Winelands Villa in Cape Town Was Meticulously Designed by ARRCC and SAOTA

Situated in the Gentleman’s Estate at Val de Vie in the Paarl-Franschhoek Valley, Winelands Villa is a luxury smallholding concept along the banks of the Berg River

In its prime locale, Winelands Villa offers views of the Drakenstein, Simonsberg, and Paarl Rock Mountains within a landscape of rehabilitated fynbos. The estate’s aesthetic guidelines specify a contemporary interpretation of Provençal and Cape vernacular architecture, prescribing pitched roofs, exposed timber rafters, and a material palette of timber cladding, off-shutter concrete, and natural stonework offset with white plastered walls.

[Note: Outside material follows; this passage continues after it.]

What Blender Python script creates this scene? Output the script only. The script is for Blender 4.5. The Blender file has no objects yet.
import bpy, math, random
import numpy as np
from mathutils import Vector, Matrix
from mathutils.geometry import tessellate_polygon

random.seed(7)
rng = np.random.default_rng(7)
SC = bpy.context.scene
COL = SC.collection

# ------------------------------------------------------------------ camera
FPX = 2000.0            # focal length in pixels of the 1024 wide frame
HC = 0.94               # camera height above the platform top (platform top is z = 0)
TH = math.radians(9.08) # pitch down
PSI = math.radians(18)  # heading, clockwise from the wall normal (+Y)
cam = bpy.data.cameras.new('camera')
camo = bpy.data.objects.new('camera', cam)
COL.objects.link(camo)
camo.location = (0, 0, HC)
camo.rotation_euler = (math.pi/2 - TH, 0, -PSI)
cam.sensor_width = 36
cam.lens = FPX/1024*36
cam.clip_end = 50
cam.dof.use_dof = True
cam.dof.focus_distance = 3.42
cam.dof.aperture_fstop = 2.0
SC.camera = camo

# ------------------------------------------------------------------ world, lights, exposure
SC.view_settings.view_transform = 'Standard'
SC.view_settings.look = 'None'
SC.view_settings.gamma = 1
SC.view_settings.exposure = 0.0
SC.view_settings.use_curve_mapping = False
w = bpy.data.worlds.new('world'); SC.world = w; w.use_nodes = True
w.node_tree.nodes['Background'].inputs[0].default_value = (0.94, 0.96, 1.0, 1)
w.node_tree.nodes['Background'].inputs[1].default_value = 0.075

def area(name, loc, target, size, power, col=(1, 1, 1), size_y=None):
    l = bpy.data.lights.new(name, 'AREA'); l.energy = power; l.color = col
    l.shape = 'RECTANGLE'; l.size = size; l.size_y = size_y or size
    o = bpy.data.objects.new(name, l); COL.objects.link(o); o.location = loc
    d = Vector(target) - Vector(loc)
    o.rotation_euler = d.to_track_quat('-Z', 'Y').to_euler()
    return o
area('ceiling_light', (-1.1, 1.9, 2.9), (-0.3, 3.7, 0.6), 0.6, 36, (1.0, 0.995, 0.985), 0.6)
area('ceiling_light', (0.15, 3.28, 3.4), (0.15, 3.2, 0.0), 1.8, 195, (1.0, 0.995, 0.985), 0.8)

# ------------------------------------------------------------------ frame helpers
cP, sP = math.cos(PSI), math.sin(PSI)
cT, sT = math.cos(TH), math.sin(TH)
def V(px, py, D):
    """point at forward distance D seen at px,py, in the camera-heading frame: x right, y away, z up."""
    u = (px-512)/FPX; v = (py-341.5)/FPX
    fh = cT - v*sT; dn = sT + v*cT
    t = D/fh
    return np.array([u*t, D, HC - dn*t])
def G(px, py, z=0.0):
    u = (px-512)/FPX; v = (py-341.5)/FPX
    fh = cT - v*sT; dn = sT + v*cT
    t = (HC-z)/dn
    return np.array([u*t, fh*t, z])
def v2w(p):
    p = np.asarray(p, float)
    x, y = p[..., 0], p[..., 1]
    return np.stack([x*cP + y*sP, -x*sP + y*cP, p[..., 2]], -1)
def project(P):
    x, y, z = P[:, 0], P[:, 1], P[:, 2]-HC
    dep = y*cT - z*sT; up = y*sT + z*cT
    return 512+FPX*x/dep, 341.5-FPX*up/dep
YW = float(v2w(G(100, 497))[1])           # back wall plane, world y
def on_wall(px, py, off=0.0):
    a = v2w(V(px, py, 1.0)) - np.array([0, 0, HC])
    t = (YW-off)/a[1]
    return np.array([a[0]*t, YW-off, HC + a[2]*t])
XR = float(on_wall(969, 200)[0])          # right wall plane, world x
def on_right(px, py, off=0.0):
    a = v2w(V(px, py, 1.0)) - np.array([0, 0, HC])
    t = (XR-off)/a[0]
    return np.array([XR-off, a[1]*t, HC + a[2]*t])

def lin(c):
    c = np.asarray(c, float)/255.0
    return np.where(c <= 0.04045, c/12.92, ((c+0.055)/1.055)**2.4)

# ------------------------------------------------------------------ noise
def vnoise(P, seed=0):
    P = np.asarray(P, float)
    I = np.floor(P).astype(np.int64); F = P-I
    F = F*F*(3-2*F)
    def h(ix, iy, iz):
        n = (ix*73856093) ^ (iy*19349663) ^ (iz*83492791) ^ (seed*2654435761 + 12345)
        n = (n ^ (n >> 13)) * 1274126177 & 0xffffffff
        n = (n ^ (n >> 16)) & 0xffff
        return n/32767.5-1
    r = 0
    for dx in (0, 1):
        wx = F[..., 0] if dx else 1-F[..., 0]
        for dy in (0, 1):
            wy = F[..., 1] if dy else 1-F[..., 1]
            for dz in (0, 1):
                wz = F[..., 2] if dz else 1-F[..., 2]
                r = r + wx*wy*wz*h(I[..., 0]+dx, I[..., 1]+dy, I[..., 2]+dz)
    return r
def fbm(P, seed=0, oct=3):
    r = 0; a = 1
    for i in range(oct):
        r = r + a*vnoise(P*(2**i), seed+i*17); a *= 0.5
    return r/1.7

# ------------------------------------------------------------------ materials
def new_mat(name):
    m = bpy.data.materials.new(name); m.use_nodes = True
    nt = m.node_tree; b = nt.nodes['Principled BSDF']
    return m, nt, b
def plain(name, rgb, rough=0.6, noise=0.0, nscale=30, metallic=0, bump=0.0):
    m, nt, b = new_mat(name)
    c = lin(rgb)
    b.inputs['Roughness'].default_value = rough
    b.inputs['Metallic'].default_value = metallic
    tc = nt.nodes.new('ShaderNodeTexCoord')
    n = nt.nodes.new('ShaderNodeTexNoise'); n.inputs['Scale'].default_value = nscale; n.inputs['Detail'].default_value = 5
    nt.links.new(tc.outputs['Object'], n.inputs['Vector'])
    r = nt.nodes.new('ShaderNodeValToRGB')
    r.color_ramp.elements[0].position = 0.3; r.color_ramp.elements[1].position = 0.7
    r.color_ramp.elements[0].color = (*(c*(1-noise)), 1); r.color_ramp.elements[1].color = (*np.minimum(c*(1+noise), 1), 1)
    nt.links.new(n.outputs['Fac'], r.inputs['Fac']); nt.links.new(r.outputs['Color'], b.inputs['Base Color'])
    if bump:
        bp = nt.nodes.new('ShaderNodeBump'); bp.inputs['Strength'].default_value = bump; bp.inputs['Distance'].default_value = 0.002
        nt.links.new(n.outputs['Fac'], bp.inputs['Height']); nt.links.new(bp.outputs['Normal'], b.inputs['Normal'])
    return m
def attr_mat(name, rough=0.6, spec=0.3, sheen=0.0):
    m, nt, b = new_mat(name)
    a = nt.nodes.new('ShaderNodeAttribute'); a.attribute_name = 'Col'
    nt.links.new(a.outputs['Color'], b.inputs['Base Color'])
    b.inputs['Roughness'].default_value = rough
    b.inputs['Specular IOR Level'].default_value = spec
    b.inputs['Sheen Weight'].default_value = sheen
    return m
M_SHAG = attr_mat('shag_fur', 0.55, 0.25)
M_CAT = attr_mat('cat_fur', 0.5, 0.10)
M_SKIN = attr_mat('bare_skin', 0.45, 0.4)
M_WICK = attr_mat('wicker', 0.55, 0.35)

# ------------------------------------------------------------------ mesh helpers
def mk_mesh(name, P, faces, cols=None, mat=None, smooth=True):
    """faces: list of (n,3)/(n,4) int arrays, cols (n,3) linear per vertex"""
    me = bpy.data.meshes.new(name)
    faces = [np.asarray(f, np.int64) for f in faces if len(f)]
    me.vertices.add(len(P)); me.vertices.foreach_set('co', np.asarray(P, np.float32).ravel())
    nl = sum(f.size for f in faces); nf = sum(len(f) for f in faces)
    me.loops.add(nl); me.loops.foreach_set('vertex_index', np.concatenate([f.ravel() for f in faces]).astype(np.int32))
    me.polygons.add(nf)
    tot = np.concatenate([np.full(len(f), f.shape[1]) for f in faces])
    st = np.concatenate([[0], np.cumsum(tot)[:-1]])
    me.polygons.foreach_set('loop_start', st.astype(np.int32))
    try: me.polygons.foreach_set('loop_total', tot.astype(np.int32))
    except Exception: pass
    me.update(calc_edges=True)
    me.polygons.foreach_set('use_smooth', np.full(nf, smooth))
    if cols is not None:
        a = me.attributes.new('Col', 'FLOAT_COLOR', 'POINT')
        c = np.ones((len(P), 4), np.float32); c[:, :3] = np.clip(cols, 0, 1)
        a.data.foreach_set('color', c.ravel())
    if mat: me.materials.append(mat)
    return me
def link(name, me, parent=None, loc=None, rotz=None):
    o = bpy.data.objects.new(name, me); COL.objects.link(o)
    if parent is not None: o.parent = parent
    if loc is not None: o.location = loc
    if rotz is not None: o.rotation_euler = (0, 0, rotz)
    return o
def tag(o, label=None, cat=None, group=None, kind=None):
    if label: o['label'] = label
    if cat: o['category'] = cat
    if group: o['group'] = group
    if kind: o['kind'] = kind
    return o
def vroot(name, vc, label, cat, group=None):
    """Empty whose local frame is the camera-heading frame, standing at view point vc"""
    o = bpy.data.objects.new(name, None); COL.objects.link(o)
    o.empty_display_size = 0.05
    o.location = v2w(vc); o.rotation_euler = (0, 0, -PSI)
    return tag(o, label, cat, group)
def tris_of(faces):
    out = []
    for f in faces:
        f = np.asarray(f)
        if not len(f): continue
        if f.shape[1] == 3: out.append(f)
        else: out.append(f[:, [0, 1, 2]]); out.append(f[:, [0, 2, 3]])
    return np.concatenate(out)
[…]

Within this framework, ARRCC refined the original client brief for an H-shaped footprint to create a cruciform arrangement of five overlapping squares: one central square for the living and dining areas with an interlocking square on each corner for the bedrooms, plus one for the kitchen and utilities. The geometry of the floorplan opens the interior to views in all directions. It also creates sheltered terraces on either side of the central living area so that at any given time, at least one would be sheltered from the prevailing winds.

Floor-to-ceiling glass sliding doors pocket into the walls so that, when the weather allows, the views “flow” right through the living space as if it were a pavilion. At the same time, it creates a series of green pockets and courtyards around the house, so that it appears “stitched” into the landscape. The high, pitched ceiling creates a grand, double-volume entrance and a lofty interior space for the lounge, which, together with clerestory windows, responds to responds to the vastness of the surrounding landscape.

Variations in ceiling height balance the proportions with sensitivity to human scale, creating cosier, more intimate spaces within an interconnecting open-plan arrangement, resulting in a casually luxurious, flowing sense of interior space. The lounge is centred on a bespoke, hand-chiselled sandstone plinth for the fireplace. Its raw materiality is complemented with simple, natural materials such as timber and screed floors and raw off-shutter concrete. In other instances, ARRCC intentionally refined the aesthetic requirements. The exposed roof beams are clad in timber in a sleek, modern interpretation of rustic beams and the pitched ceiling has a dynamic, asymmetrical detail near its apex.

The relationship between the living space and entertainment terraces has a resort-like quality, with a floating island over the swimming pool, and a long, elegant canopy that folds down to provide shelter and privacy while framing views of the landscape and sky. Such extensions emphasise the horizontal lines of the architecture and balance the high central volume.

The en suite bathroom off the master bedroom is designed to create a sense of unmediated connection with its natural setting. Here, too, the symmetrical design creates a balanced interior that emphasises the view as a focal point. While this home remains respectful of the estate guidelines, its complex response to its setting and the client’s lifestyle requirements demonstrates that stylistic limitations need not hamper a rich and unique architectural response.